Cena com Jesuíta Barbosa vale mais que 100 campanhas por respeito à diversidade de gêneros
Drag queen tratada como Shakira do Sertão na boate da fictícia cidade da série “Onde Nascem os Fortes”, Ramirinho, personagem de Jesuíta Barbosa, sofre pela opressão de ter de ser quem não é. Teme o pai, Ramiro, o malvado juiz vivido por Fábio Assunção, que não o batizou como Junior/Filho só para homenagear a si, mas quer também transferir para o herdeiro todas as suas ambições.
No primeiro capítulo, tivemos uma imagem aparentemente divertida de Shakira, em pleno exercício de seu ofício. Naquele momento, a performance da drag foi até um respiro de leveza em meio à tensão que resultaria no sumiço de Nonato (Marco Pigossi). Shakira surgiu cantando, pela voz do próprio Jesuíta, o hit “O Amor e o Poder” (Rosana). Já no terceiro episódio, Jesuíta ressurge em um sequência dramática, nada divertida, que expressa toda a tristeza de alguém forçado a viver sob a máscara idealizada pelo pai.
Ramiro é um magistrado que vive de chantagear quem lhe deve favores e de vingar favores não atendidos. Nem sonha que por trás da porta do quarto do filho, está um Ramirinho envaidecido diante do espelho, com shortinho de Shakira, unhas postiças, cabelos presos para o uso de peruca, devidamente maquiado. Quase cochichando, para não ser ouvido pelo pai, ele engata um esboço de seu show, cantando os versos icônicos de Rosana – “Como uma deusa, você me mantém / E as coisas que você me diz, me levam além (…)”.
O ensaio particular é bruscamente interrompido pelas batidas de Ramiro à porta do quarto. Shakira se desfaz em Ramirinho só pela expressão do rosto, sem uma palavra de Jesuíta. Ele prende a respiração para não ser ouvido pelo juiz, demora a responder, para depois alegar que estava no banheiro. Do lado de fora, o pai o convoca para conversar. E ele então se despe de sua fantasia querida, arranca unhas e limpa o rosto, sob lágrimas de um choro silencioso, doído, em uma sequência que vale mais que 100 campanhas por respeito à diversidade de gêneros.
Música auxilia narrativa
Enquanto Ramirinho arranca o make up, ouvimos um trecho de “Mal Necessário”, canção famosa pela voz de Ney Matogrosso, na cena cantada pelo próprio Jesuíta. São versos em absoluta consonância com sua condição infeliz, ali denunciada – “Sou um homem, sou um bicho, sou uma mulher / Sou a mesa e as cadeiras desse cabaré / Sou o seu amor profundo / Sou o seu lugar no mundo / Sou a febre que lhe queima, mas você não deixa / Sou a sua voz que grita, mas você não aceita / O ouvido que lhe escuta quando as vozes se ocultam nos bares, nas camas, nos lares, na lama / Sou o novo, sou antigo, sou o que não tem tempo / O que sempre esteve vivo, mas nem sempre atento / O que nunca lhe fez falta / O que lhe atormenta e mata / Sou o certo / Sou errado / Sou o que divide / O que não tem duas partes, na verdade existe / Oferece a outra face, mas não esquece o que lhe fazem / Nos bares, na lama, nos lares, na cama”.

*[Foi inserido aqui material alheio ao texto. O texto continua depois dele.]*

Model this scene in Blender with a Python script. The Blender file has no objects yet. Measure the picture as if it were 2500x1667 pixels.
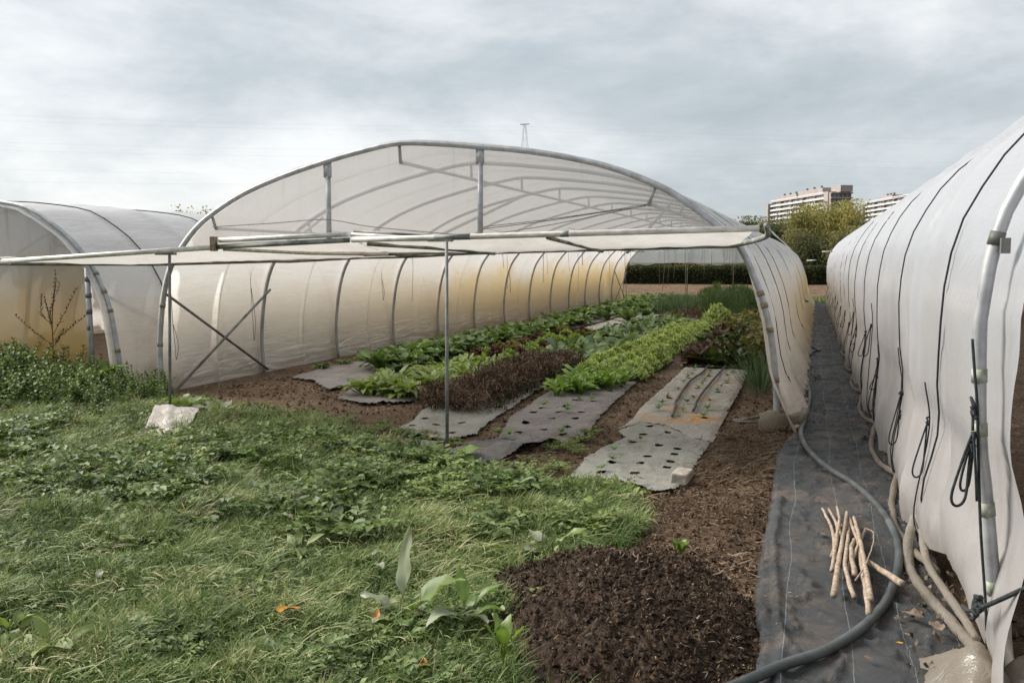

A música, aliás, é um componente mais do que relevante em “Onde Nascem os Fortes”. Todo o processo de gravações foi permeado por músicas no set, sempre a fim de provocar nos atores uma imersão e concentração no universo abordado por George Moura e Sérgio Goldenberg. O uso da música no set, e não necessariamente da trilha da produção em realização, é um método há tempos adotado por José Luiz Villamarim, o diretor artístico de “Onde Nascem os Fortes”.
Na edição que está no ar, e isso já é latente na exibição de três episódios, a música se integra com perfeição ao roteiro, funciona como um complemento do texto, capaz mesmo de auxiliar a compreensão da narrativa.
Dar à trilha sonora esse papel, sem que a cena se torne refém da letra, é tarefa complexa e aqui executada com plena eficiência. Daí sua genialidade na composição do que tem sido visto em “Onde Nascem os Fortes”.